YOUR OBJECTIVE
How does the data below read from its first line through the line containing "COL = C.collection"? Print those lines exactly.

MATERIAL
|---|

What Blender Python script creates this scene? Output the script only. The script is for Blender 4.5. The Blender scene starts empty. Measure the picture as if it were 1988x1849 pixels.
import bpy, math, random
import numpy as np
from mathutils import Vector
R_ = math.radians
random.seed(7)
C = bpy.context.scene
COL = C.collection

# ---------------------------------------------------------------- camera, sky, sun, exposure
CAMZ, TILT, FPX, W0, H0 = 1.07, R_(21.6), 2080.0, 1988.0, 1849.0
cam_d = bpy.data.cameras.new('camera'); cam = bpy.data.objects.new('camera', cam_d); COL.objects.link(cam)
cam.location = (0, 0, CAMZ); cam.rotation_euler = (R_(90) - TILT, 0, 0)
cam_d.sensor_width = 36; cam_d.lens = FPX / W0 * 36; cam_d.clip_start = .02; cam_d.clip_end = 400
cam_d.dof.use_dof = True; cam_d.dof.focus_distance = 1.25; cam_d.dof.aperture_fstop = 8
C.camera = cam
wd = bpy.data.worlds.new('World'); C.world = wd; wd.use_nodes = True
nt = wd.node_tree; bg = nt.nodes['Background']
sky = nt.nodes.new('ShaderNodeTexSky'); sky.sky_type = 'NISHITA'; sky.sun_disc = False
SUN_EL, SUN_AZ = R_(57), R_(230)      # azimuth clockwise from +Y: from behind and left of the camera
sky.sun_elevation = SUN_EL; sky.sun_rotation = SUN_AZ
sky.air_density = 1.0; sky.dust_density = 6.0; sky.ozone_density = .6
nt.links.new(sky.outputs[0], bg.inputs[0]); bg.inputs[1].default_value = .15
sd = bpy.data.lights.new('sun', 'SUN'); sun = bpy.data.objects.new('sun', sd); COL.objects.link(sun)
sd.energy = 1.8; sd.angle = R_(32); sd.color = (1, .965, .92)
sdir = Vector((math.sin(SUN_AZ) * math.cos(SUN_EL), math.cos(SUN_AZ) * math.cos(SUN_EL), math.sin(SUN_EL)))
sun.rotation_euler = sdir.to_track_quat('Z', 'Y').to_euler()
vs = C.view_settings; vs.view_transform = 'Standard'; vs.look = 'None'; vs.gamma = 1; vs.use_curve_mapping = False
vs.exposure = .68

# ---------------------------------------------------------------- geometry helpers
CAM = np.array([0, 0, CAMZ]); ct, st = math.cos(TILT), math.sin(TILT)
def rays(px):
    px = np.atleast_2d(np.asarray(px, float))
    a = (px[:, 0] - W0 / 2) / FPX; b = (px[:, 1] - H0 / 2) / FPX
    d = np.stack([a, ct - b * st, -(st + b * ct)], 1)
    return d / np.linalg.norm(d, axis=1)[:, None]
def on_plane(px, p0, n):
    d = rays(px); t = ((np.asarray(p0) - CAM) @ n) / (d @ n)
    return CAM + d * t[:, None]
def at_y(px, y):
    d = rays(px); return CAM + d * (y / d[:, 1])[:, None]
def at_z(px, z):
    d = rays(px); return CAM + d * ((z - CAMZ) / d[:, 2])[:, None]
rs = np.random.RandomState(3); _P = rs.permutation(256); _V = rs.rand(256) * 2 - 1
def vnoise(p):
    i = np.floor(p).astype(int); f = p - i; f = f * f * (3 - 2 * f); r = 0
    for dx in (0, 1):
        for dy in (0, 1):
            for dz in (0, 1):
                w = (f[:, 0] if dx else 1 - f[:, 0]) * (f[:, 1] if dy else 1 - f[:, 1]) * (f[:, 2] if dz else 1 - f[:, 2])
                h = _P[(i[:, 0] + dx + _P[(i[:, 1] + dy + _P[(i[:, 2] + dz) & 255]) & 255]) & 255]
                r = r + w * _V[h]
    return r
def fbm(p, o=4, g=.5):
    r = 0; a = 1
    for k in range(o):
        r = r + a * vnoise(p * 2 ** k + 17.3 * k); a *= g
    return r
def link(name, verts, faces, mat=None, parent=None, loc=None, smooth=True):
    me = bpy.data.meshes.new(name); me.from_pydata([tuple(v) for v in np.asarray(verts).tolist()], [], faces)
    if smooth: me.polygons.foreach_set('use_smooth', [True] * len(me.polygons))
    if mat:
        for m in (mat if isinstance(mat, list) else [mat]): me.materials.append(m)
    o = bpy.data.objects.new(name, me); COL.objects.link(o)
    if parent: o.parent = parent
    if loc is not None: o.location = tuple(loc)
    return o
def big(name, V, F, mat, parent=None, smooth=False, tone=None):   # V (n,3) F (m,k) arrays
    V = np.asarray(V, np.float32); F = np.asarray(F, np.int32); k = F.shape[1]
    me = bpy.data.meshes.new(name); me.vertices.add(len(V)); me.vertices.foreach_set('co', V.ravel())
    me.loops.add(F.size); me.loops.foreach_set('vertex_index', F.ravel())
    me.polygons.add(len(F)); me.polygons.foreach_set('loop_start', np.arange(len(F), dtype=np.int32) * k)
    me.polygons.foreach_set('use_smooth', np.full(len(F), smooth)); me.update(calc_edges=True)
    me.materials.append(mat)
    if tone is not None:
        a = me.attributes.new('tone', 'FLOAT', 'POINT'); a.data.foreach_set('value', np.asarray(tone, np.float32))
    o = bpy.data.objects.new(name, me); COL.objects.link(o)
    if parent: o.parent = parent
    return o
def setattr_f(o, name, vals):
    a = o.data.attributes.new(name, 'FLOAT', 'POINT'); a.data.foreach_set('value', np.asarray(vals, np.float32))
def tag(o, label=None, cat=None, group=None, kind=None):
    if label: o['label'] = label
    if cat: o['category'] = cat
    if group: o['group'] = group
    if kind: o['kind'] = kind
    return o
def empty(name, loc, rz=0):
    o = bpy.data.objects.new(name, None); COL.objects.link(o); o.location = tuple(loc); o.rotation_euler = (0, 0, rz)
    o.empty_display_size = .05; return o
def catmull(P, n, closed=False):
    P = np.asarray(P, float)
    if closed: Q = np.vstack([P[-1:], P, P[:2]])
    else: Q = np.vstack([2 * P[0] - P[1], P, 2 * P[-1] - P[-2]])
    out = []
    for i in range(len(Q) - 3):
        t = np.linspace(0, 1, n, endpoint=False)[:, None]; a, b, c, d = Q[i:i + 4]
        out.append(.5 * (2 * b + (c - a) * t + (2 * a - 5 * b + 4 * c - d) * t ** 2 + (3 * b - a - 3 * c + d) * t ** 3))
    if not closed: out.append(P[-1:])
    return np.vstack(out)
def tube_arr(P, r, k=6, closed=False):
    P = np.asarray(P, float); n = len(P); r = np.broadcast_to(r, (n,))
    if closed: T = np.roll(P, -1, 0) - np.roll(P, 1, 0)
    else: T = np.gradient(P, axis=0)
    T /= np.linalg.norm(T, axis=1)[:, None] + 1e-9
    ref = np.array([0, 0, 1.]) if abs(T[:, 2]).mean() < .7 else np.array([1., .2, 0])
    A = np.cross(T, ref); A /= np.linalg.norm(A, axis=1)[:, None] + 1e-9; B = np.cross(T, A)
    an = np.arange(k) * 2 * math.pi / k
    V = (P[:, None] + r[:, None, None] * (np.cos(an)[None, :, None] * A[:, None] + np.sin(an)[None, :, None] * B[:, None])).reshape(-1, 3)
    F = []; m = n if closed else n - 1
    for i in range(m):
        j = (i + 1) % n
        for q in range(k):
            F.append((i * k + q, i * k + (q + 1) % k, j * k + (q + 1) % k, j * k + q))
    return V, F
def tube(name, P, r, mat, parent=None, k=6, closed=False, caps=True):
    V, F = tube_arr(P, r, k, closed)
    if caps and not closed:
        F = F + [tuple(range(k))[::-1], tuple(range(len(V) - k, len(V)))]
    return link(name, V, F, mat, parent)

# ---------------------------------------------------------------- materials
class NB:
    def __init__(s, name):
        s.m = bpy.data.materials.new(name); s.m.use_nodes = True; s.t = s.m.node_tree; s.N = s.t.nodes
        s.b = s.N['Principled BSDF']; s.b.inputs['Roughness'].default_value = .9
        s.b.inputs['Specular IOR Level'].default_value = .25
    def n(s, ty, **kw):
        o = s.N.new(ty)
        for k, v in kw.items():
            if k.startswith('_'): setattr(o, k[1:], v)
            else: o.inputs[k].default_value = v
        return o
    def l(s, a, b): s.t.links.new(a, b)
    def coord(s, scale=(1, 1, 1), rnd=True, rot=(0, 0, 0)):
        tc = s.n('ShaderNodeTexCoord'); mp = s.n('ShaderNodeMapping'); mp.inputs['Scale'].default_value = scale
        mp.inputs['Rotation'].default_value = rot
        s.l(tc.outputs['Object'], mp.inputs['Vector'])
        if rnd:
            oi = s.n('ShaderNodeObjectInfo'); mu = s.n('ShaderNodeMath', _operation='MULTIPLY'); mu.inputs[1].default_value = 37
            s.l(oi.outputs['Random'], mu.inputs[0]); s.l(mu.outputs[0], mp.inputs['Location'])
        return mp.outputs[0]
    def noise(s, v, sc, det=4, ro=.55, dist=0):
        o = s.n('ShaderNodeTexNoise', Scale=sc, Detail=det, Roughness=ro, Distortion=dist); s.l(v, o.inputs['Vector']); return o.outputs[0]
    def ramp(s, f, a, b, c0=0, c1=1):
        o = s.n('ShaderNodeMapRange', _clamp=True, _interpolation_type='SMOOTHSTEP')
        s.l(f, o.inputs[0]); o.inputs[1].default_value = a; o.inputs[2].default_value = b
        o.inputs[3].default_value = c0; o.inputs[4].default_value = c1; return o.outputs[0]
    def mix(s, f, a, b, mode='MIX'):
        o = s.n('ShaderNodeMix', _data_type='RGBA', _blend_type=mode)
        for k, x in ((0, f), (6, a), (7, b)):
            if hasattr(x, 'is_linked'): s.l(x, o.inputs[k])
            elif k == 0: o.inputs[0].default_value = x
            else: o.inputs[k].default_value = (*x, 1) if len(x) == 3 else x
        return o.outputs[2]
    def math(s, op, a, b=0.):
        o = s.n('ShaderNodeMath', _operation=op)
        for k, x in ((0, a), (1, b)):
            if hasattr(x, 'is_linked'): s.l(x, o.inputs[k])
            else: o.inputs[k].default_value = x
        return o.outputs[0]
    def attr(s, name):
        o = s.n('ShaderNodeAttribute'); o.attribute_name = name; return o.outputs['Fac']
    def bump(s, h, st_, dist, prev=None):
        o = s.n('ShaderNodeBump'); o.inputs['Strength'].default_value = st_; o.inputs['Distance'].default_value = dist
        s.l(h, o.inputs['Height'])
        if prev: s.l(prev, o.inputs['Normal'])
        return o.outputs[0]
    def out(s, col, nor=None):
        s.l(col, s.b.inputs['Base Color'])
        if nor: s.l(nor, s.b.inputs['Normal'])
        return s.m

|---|

REPLY TO THE TASK
What Blender Python script creates this scene? Output the script only. The script is for Blender 4.5. The Blender scene starts empty. Measure the picture as if it were 1988x1849 pixels.
import bpy, math, random
import numpy as np
from mathutils import Vector
R_ = math.radians
random.seed(7)
C = bpy.context.scene
COL = C.collection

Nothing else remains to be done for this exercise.